TASK DESCRIPTION
Restrict the output to the lines below starting at the one that contains "Keep writing the" and ending at the one that contains "0.0017, t, 'cord')", and restate them word for word, both ends included.

[Data listing]

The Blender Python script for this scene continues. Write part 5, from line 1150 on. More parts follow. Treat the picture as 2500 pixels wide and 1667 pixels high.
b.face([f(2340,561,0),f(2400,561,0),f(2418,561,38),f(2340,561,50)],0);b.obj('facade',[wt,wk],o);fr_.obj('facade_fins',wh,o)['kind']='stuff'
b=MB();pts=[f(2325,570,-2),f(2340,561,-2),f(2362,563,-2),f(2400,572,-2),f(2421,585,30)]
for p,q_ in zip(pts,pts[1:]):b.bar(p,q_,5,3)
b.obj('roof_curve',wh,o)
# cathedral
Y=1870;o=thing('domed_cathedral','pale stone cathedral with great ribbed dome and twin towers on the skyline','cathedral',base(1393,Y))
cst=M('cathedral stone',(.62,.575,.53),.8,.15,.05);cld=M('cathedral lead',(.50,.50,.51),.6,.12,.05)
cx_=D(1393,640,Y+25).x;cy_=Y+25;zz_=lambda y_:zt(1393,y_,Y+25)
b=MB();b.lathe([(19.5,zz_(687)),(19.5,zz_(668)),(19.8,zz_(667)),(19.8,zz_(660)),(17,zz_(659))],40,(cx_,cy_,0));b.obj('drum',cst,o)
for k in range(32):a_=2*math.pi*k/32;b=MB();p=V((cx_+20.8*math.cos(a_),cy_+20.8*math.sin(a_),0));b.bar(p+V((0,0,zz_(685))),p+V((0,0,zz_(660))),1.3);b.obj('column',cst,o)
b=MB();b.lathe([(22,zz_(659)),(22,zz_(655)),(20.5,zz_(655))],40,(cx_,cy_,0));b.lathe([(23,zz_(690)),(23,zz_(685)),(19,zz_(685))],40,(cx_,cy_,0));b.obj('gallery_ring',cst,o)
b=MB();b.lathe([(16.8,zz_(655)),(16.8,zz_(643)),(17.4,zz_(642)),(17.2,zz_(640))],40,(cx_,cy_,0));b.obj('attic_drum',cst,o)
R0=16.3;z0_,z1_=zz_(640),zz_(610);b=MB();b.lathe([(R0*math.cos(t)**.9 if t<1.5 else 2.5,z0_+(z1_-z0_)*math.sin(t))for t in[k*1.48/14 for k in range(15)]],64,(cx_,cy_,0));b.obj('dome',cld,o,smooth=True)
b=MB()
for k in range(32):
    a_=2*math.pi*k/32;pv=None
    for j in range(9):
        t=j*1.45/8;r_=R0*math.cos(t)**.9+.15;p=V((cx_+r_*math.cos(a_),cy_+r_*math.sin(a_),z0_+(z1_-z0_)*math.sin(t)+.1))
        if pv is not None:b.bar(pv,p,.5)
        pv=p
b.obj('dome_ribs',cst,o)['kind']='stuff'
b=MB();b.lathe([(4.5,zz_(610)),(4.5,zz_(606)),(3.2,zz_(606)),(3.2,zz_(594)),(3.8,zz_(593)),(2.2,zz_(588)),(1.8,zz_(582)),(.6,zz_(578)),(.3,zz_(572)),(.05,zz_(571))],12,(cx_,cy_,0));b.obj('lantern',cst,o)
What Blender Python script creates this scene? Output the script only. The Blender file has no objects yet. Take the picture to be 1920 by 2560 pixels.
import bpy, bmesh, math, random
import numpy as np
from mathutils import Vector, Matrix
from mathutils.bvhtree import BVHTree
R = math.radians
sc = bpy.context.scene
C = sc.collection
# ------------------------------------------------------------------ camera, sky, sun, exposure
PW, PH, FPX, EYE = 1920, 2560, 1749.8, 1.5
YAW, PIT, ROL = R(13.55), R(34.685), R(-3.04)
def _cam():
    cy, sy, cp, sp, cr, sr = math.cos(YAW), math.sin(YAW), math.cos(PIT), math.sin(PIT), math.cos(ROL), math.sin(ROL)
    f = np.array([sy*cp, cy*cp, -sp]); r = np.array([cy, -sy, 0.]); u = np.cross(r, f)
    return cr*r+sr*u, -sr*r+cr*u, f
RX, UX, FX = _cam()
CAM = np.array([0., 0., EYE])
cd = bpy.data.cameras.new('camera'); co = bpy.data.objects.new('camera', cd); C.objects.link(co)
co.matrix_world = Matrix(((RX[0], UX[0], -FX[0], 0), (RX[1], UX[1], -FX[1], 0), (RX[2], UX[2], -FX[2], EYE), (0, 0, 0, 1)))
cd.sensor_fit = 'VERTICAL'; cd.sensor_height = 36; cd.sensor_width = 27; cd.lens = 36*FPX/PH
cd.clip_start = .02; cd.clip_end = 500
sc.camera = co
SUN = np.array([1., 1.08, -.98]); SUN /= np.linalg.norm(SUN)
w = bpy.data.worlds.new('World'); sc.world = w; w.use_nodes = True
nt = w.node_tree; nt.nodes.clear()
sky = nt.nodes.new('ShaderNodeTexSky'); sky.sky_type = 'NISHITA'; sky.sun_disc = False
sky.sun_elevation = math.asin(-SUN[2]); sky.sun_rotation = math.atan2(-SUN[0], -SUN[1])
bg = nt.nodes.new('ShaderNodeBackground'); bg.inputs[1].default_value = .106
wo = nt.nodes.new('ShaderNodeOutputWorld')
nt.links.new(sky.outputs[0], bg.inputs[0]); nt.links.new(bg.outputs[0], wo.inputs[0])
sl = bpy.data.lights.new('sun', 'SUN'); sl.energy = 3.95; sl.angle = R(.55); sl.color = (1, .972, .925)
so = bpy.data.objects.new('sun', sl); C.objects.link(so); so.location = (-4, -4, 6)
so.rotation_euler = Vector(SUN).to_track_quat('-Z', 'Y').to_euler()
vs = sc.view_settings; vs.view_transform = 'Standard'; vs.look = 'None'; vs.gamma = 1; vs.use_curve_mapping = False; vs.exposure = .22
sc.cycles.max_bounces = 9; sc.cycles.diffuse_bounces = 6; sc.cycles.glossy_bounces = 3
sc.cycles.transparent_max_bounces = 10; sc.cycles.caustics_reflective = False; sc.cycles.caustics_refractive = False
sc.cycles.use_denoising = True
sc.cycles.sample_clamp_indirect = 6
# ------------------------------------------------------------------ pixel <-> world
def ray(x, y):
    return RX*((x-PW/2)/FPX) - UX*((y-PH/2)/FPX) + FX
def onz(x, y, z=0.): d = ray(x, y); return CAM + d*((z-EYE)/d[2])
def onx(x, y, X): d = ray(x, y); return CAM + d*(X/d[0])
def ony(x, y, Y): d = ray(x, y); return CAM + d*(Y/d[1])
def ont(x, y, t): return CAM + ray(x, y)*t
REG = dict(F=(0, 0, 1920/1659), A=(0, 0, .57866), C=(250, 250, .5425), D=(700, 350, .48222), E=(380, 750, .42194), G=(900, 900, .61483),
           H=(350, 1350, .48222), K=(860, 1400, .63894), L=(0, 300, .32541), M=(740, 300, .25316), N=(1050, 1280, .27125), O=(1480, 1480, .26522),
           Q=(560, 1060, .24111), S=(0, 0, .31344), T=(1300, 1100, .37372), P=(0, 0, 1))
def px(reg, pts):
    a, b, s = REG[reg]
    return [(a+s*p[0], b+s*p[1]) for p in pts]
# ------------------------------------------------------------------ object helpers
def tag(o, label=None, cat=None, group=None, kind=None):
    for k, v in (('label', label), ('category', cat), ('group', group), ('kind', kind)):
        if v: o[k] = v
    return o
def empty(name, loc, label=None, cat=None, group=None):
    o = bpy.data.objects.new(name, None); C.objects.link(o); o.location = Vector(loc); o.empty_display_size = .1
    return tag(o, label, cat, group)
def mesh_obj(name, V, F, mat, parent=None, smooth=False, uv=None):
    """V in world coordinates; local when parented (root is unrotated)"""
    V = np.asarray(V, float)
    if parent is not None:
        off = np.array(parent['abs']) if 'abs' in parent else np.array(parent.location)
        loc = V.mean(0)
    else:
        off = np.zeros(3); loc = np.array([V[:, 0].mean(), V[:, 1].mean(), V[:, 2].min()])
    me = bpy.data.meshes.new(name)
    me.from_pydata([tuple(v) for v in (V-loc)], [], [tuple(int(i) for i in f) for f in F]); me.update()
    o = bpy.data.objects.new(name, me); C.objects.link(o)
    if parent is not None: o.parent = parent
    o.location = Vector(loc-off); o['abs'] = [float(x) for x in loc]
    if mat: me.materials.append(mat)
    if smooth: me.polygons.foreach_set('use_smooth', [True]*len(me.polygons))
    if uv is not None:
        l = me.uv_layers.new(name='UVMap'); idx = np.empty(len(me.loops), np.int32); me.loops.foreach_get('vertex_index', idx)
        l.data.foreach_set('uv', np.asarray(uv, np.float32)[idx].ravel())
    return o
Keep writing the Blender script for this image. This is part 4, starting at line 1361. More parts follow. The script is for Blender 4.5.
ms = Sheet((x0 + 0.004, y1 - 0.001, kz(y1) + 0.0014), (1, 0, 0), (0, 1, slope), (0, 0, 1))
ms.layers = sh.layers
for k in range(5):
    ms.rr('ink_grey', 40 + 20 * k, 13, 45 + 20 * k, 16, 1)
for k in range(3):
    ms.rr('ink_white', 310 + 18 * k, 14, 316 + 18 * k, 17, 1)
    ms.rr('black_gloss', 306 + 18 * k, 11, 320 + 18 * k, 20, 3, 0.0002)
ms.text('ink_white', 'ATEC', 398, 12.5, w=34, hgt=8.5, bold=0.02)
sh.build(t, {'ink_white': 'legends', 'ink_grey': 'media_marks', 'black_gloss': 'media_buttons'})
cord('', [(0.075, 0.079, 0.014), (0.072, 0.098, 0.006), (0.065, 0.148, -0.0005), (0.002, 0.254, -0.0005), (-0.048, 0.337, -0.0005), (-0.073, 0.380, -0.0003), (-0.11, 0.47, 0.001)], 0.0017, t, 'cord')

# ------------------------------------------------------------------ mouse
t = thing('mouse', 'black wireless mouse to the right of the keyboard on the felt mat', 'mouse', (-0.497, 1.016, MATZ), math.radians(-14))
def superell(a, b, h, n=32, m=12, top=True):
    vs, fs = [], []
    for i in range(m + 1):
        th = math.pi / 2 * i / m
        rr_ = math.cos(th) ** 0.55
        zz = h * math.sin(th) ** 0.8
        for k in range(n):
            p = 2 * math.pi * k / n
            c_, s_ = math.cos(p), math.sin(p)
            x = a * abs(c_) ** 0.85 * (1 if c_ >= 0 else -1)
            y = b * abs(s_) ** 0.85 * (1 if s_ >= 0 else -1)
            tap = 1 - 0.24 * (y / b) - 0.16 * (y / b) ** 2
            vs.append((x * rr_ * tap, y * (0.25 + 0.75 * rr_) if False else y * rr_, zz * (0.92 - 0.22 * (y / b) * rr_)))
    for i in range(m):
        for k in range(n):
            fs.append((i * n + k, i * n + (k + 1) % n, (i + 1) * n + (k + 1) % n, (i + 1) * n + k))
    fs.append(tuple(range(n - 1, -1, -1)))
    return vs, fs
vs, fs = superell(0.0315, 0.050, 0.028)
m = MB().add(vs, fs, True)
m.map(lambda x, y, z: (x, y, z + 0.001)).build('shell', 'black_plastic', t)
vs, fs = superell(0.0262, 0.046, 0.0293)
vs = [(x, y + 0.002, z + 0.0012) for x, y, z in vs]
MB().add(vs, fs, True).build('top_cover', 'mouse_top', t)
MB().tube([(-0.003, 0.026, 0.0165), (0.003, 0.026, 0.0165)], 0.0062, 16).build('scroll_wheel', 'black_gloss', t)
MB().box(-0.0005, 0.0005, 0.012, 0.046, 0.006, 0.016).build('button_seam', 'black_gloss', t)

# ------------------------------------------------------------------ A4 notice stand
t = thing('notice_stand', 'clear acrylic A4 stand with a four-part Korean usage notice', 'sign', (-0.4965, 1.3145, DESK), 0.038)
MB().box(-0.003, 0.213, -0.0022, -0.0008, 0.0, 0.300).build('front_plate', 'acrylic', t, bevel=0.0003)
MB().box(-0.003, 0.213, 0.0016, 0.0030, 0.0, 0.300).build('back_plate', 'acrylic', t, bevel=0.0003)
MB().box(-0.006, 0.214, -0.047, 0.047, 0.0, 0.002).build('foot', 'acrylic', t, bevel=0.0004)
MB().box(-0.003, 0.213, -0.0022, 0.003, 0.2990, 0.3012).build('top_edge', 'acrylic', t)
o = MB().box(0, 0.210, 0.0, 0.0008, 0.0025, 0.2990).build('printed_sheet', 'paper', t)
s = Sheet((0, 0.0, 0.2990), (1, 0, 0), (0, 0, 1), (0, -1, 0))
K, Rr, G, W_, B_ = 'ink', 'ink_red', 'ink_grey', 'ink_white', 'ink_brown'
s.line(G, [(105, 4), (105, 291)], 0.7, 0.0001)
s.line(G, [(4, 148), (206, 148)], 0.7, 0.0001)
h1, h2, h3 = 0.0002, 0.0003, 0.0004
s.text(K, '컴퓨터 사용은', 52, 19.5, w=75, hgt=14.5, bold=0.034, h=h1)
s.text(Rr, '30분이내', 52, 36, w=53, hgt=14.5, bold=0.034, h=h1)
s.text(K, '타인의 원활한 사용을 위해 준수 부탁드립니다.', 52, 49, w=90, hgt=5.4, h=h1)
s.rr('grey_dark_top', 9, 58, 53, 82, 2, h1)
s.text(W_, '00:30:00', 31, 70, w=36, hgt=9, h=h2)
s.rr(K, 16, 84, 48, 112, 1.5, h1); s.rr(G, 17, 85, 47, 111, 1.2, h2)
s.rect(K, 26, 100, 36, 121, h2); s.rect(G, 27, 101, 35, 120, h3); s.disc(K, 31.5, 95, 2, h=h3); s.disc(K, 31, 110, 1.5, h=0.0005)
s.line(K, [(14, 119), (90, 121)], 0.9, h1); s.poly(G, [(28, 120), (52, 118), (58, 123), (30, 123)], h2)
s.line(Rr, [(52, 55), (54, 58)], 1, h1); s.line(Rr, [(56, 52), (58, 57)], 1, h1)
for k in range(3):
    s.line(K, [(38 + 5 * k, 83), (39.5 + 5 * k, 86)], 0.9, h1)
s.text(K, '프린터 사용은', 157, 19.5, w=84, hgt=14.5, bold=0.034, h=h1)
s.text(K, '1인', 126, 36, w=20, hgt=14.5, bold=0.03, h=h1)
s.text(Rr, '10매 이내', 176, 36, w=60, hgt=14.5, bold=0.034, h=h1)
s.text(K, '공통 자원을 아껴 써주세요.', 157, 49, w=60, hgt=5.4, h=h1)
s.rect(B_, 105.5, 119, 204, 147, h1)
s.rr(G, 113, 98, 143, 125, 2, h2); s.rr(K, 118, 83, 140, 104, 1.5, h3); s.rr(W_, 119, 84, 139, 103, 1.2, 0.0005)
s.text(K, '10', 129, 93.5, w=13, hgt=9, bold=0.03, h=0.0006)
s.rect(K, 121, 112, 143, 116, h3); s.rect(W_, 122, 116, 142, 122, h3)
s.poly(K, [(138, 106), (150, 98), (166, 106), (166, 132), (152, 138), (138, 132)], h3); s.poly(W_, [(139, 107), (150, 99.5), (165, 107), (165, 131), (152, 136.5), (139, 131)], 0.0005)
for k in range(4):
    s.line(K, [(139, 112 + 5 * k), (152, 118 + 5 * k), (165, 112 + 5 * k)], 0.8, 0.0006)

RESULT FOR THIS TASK
Keep writing the Blender script for this image. This is part 4, starting at line 1361. More parts follow. The script is for Blender 4.5.
ms = Sheet((x0 + 0.004, y1 - 0.001, kz(y1) + 0.0014), (1, 0, 0), (0, 1, slope), (0, 0, 1))
ms.layers = sh.layers
for k in range(5):
    ms.rr('ink_grey', 40 + 20 * k, 13, 45 + 20 * k, 16, 1)
for k in range(3):
    ms.rr('ink_white', 310 + 18 * k, 14, 316 + 18 * k, 17, 1)
    ms.rr('black_gloss', 306 + 18 * k, 11, 320 + 18 * k, 20, 3, 0.0002)
ms.text('ink_white', 'ATEC', 398, 12.5, w=34, hgt=8.5, bold=0.02)
sh.build(t, {'ink_white': 'legends', 'ink_grey': 'media_marks', 'black_gloss': 'media_buttons'})
cord('', [(0.075, 0.079, 0.014), (0.072, 0.098, 0.006), (0.065, 0.148, -0.0005), (0.002, 0.254, -0.0005), (-0.048, 0.337, -0.0005), (-0.073, 0.380, -0.0003), (-0.11, 0.47, 0.001)], 0.0017, t, 'cord')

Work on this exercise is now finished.